Зато у нас установились почему-то очень хорошие взаимные личные отношения. Он несколько раз приглашал меня к себе, мы оба вместе уезжали с заседаний домой, и он с удовольствием делился со мною впечатлениями, я сказал бы, главным образом беллетристического характера, о конференции. Плеханов к этому времени уже очень постарел и был болен, болен весьма серьезно, так что мы все за него боялись. Это не мешало тому, чтобы он был по-прежнему блестяще остер, раздавал чудесные характеристики направо и налево, причем заметно было и сильное пристрастие. Любил он главным образом старую гвардию. Особенно тепло и картинно говорил он о Гэде, о тогда уже покойном Лафарге. Заговаривал я с ним и о Ленине. Но тут Плеханов отмалчивался и на мои восторги отвечал не то чтобы уклончиво, скорей даже сочувственно, но неопределенно. Помню я, как во время одной из речей Вандервельде Плеханов сказал мне: «Ну, разве не протодиакон?» И это словечко так в меня запало, что для меня и до сих пор великолепные протодиаконские возглашения и ораторский жар знаменитого бельгийца сливаются воедино. Помню также, как во время речи Бебеля Плеханов поразил меня скульптурной меткостью своего замечания: «Поглядите на старика, совершенно голова Демосфена». В моей памяти выросла сейчас же известная античная статуя Демосфена, и сходство показалось мне действительно разительным.
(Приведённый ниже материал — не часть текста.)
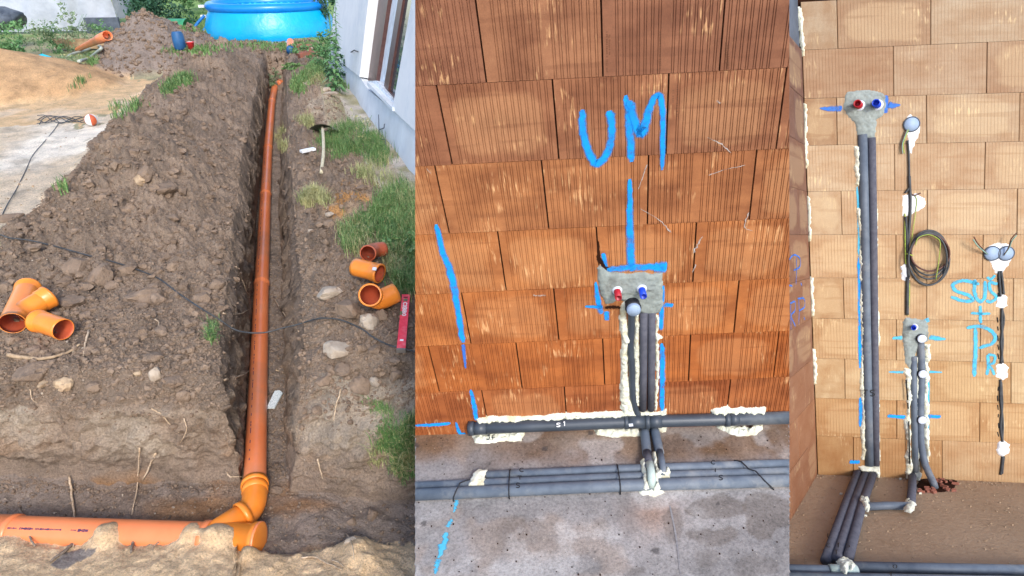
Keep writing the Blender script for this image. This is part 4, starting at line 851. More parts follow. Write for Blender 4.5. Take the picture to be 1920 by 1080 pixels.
def surface(s, y):
    """world points of the ground for grid coordinates s (across the trench) and y (away from the viewer)"""
    x0 = s + cen(y)
    sand, grey = in_heaps(s, y)
    rough = fbm(s * 3, y * 3, 0, 4) * .03
    # spoil bank left of the trench
    w_s = sm(-1.95, -1.15, s + .12 * vn(y * 1.4, 3.1, 7)) * (1 - .82 * sm(-.95, -.22, s))
    bankw = sm(3.3, 5.2, y) * (1 - sm(12.9, 14.2, y)) * .36 * (1 + .25 * vn(s * .9, y * .9, 2.2))
    bank = w_s * bankw * (1 + .35 * fbm(s * 1.6, y * 1.6, 9, 2)) + sm(-2.2, -1.7, s) * (1 - sm(-.3, -.1, s)) * .035
    rb = sm(.18, .40, s) * (1 - sm(.7, 1.15, s)) * (.07 + .10 * sm(7.5, 9, y) * (1 - sm(10.2, 11.5, y)))
    far = sm(12.7, 13.6, y) * (1 - sm(14.9, 15.8, y)) * sm(-1.6, -.6, s) * (1 - sm(1.5, 2.3, s)) * .12
    soilw = np.clip(sm(-2.15, -1.8, s + .1 * vn(y * 2, s * 2, 1)) * (1 - sm(.75, 1.25, s)), 0, 1) * (1 - sm(15, 15.8, y))
    wx, wy = s + .03 * vn(s * 9, y * 9, 1), y + .03 * vn(s * 9, y * 9, 5)
    L1 = lumps(wx, wy, .17, .5, 1) * .075; L2 = lumps(wx + 3, wy, .08, .65, 9) * .05; L3 = lumps(wx, wy + 5, .04, .75, 17) * .030 + np.abs(fbm(s * 26, y * 26, 3, 3)) * .020
    mound_r = sm(2.9, 4.2, y) * .6 + .5
    L1 = L1 + lumps(wx + 9, wy + 3, .30, .42, 61) * .085 * sm(3.6, 5.5, y) * sm(-1.9, -1.3, s) * (1 - sm(-.5, -.2, s))
    z = bank + rb + far + soilw * (rough * .9 + (L1 + L2 + L3) * mound_r) + (1 - soilw) * (rough * .35 + lumps(s, y, .07, .35, 5) * .008)
    z = z + sand + fbm(s * 5, y * 5, 2, 3) * .012 * (sand > 0) + grey + (fbm(s * 4, y * 4, 5, 4) * .05 + lumps(s, y, .14, .5, 33) * .05) * np.clip(grey * 3, 0, 1)
    # tyre print in the sand
    px, py, _ = proj(np.stack([x0, y, z * 0], -1))
    tp = inpoly(px, py, [(48, 198), (80, 180), (170, 150), (215, 162), (150, 180), (100, 202), (60, 206)])
    z = z - tp * .02 + tp * .03 * np.clip(np.sin(x0 * 22 + y * 4), 0, 1)
    # front lip of the soil blocks; right block is slumped
    e = y - ycs(s)
    left = s < -.0
    dl = np.interp(e, [0, .015, .04, .09, .2, .45], [1, .88, .55, .22, .06, 0]); dr = np.interp(e, [-.02, .03, .10, .26, .5, .95], [1, .80, .60, .36, .14, 0])
    db = np.where(left, dl, dr)
    # long trench
    ww = .012 * vn(y * 5, 0, s * 0 + 2.2) + .022 * vn(y * 1.3, 9, 0) + .007 * vn(y * 17, 3, 0)
    dL = sm(TL - .035 + ww, TL + .012 + ww, s); dR = 1 - sm(TR - .012 + ww, TR + .045 + ww, s)
    da = dL * dR * (1 - sm(TEND - .7, TEND + .5, y))
    rim = np.exp(-((s - TL) / .10) ** 2) + np.exp(-((s - TR) / .10) ** 2)
    z = z - rim * .03 * (1 - da)
    d = np.maximum(da, db)
    fl = np.minimum(axis_z(y) - .065, -.3) + .020 * fbm(s * 6, y * 6, 3, 3) + lumps(s, y, .06, .5, 41) * .018 * (1 - .4 * (y < 2.4)) + lumps(s, y, .025, .6, 47) * .007
    z = z * (1 - d) + fl * d
    # near sand bank
    ye = np.interp(x0, ep[:, 0], ep[:, 1]); t = ye - y
    sn = -.74 + .045 * sm(0, .03, t) + np.clip(t, 0, 1) * .30 + .011 * fbm(x0 * 9, y * 9, 1, 3) + .008 * fbm(x0 * 30, y * 30, 1, 3) + .03 * fbm(x0 * 3, y * 3, 6, 2)
    z = np.where(t > 0, np.maximum(z * (db < .99) + (db >= .99) * z, sn), z)
    for cx, cy, h, r in [(205, 1036, .12, .075), (404, 1038, .09, .06), (432, 1042, .08, .07), (533, 1052, .06, .04), (365, 1034, .08, .06), (60, 1030, .03, .05), (290, 1036, .03, .05), (735, 1044, .03, .05), (475, 1060, .03, .04), (745, 1052, .05, .10), (10, 1040, .03, .12)]:
        q = onz(cx, cy, -.64); z = z + (y < 2.4) * h * np.exp(-(((x0 - q[0]) / r) ** 2 + ((y - q[1] + .03) / r) ** 2) ** 1.4)
    zn = np.minimum(z, 0)
    # relief pushed sideways out of the cut faces
    wall = 4 * d * (1 - d)
    rdg = 1 - 2 * np.abs(fbm(x0 * 5, y * 5, z * 9 + 3, 4))
    k = wall * (.030 * fbm(x0 * 7, y * 7, z * 9, 4) + .05 * lumps(x0 + y * .3, z * 1.1 + .05 * vn(x0 * 6, 1, z * 6), .15, .65, 3) + .03 * lumps(x0 + 2, z * 1.2, .06, .7, 23) + .02 * rdg)
    under = (db > .3) * np.exp(-((z + .62) / .09) ** 2) * .05 * (s < TL)
    X = x0 + LX * zn * np.interp(s, [TL - .04, -.06], [.30, 1]) * np.clip(d * 1.0 + (zn < -.1), 0, 1) + k * np.where(da > db, np.where(s < 0, 1, -1), 0)
    Y = y + LY * zn - k * (db >= da) + under
    info = dict(d=d, da=da, db=db, t=t, soilw=soilw, sand=sand, grey=grey, far=far, wall=wall, ocr=vn(x0 * 1.6, y * 2, z * 3))
    return np.stack([X, Y, z], -1), info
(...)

После Копенгагенского конгресса мне пришлось делать доклад о нем в Женеве, и при этом Плеханов был моим оппонентом. Еще несколько раз устраивались дискуссии, иногда философского характера (по поводу, например, доклада Деборина), и на них мы с Плехановым встречались. Я ужасно любил дискуссировать с Плехановым, признавая всю огромную трудность таких дискуссий, но давать здесь какой бы то ни было отчет об этом не решаюсь, так как, может быть, могу быть односторонним.
После отпадения Плеханова от революции, то есть уклонения его в социал-патриотизм, я с ним ни разу не встречался.
Повторяю, здесь дело идет не о характеристике Плеханова, как человека, мыслителя или политика, а о некотором взносе в литературу о нем из запасов моих личных воспоминаний. Быть может, они окрашены несколько субъективно — иначе человек и писать не может. Пусть с этой субъективной окраской и примет их читатель. Такую большую фигуру объективно вообще не в силах охватить один человек. Из ряда суждений выяснится в конце концов этот монументальный образ. Но одно могу сказать, часто мы сталкивались с Плехановым враждебно, его печатные отзывы обо мне в большинстве случаев были отрицательными и злыми, и, несмотря на это, у меня сохранилось о Плеханове необычайное, сверкающее воспоминание. Просто приятно бывает подумать об этих полных блеска глазах, об этой изумительной находчивости, об этом величии духа — или, как выражается Ленин, физической силе мозга, — об аристократическом челе великого демократа. Даже самые огромные разногласия, в конце концов приобретя исторический интерес, скинутся в значительной мере с чаши весов, — блестящие же стороны личности Плеханова останутся навеки.
В русской литературе Плеханов стоит в истории социализма в самом близком соседстве с Герценом, в том созвездии (Каутский, Лафарг, Гэд, Бебель, старый Либкнехт), которое лучисто окружает два основных светила, полубогов Плеханова, о которых он, сильный, умный, острый, гордый, говорил, однако, не иначе, как в тоне ученика, — Маркса и Энгельса.
АЛЕКСАНДР НИКОЛАЕВИЧ РАДИЩЕВ
Речь, произнесенная на открытии памятника Радищеву в Петрограде 22 сентября 1918 г. Первоначально издана брошюрой (изд. Петроградского Совета, 1918). Перепечатывалась в двух изданиях «Литературных силуэтов».
«Я оглянулся окрест меня. Душа моя страданиями человечества уязвленна стала»{77}.
Какой величавой и торжественной скорбью веет от этих простых, старинных слов! Вы видите картину: первый человек в своей стране, который оглянулся вокруг, посмотрел человеческим, любящим, критикующим оком и… ужаснулся.
Эти слова произнес пророк и предтеча революции Александр Николаевич Радищев, первый, еще в царствование Екатерины, в пламенных строфах воспевший вольность и восславивший грозный суд народный над царями.
Слава ему!
А. Н. Радищев родился в 1749 году. Он был сын небогатого, но гуманного помещика. Однако вокруг царил весь ужас крепостничества. Понимал ли его маленький Радищев? Это вероятно, как вероятно то, что и родители его, люди добрые, могли осуждать своих диких соседей и рано заронить зерно мучительной жалости и огненного негодования в сердце подрастающего человека великой совести.